LANSING — Michigan lawmakers advanced a bipartisan deal on tipped wage reform late last week, potentially alleviating some of the worst fears of the restaurant industry.
The bill — SB 8 — maintains Michigan’s tipped wage as a portion of the hourly minimum wage, but increases it from 38% to 50% over the next six years.
“It’s definitely workable,” said Sarah Van Horn, president of the Charlevoix Chamber. “I think it does show a good balance of implementing pieces of the law where that was meant to benefit employees, while also taking into account the actual implementation on businesses and what that does to consumer prices and business operations.”

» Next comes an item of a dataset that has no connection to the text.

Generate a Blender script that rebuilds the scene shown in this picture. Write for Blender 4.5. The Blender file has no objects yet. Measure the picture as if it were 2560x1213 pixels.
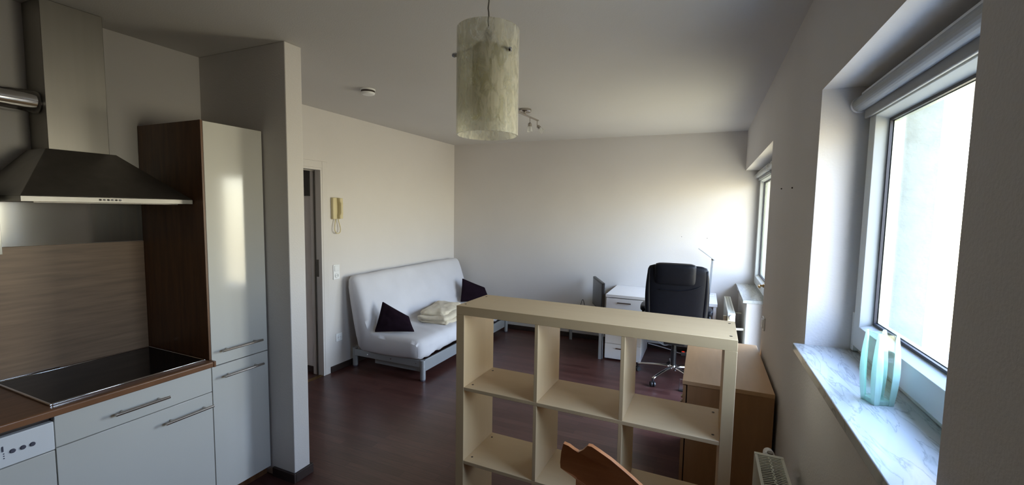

The proposal comes ahead of the Feb. 21 enactment of tipped wage and sick time policies approved last year by the Michigan Supreme Court.
If passed into law, the proposal would increase both Michigan’s minimum wage and tipped wage, though differently than currently planned.

The hourly minimum wage would increase this week as expected, moving from $10.56 to $12.48.
The tipped wage would still increase on the 21st, though by a lesser amount. It would jump from $4.01 to $4.74, down from the previously expected $5.99.
The proposal would speed up the implementation of a $15 hourly minimum wage to 2027. That change would bring the tipped wage to $6.30 in two years, significantly lower than current state policy, which would set the wage at $9.91.
After 2027, the hourly wage would be increased with inflation each year, calculated by the consumer price index and delayed if unemployment rises to a certain level. And in 2031, the tipped wage would be capped at 50% of the hourly wage.
”I think what has been passed for that regard is a good balance, a good middle ground, to still allow that tipped wage system and allow our servers and those in the tipped wage to continue to make that that heavier wage when they are getting those tips,” Van Horn said.
Still, lawmakers are entering the week with significant questions on sick time policies unanswered.
The policies currently set to go into effect would require small businesses to provide at least 40 hours of paid sick time per year and larger businesses at least 72 hours. A small business currently is defined as one with less than 10 employees.
The Democratic proposal — SB 15 — would raise that to 25 employees, while the Republican plan — HB 4002 — would only require paid sick time be provided by businesses with 50 or more employees.
In current policy, employees can miss three consecutive days of work before being required to provide some form of documentation for their illness or situation.
The Democratic-Senate plan maintains the three-day rule but allows some industries like nursing to impose their own policies, while the Republican-House plan says that businesses can put their own requirements into place and discipline employees if those policies are broken.
Both plans would allow employers to front-load their employees with 72 hours at the beginning of the year, after which accrual wouldn’t need to be tracked.
It remains uncertain which policies — if any — could be signed into law by the end of the week.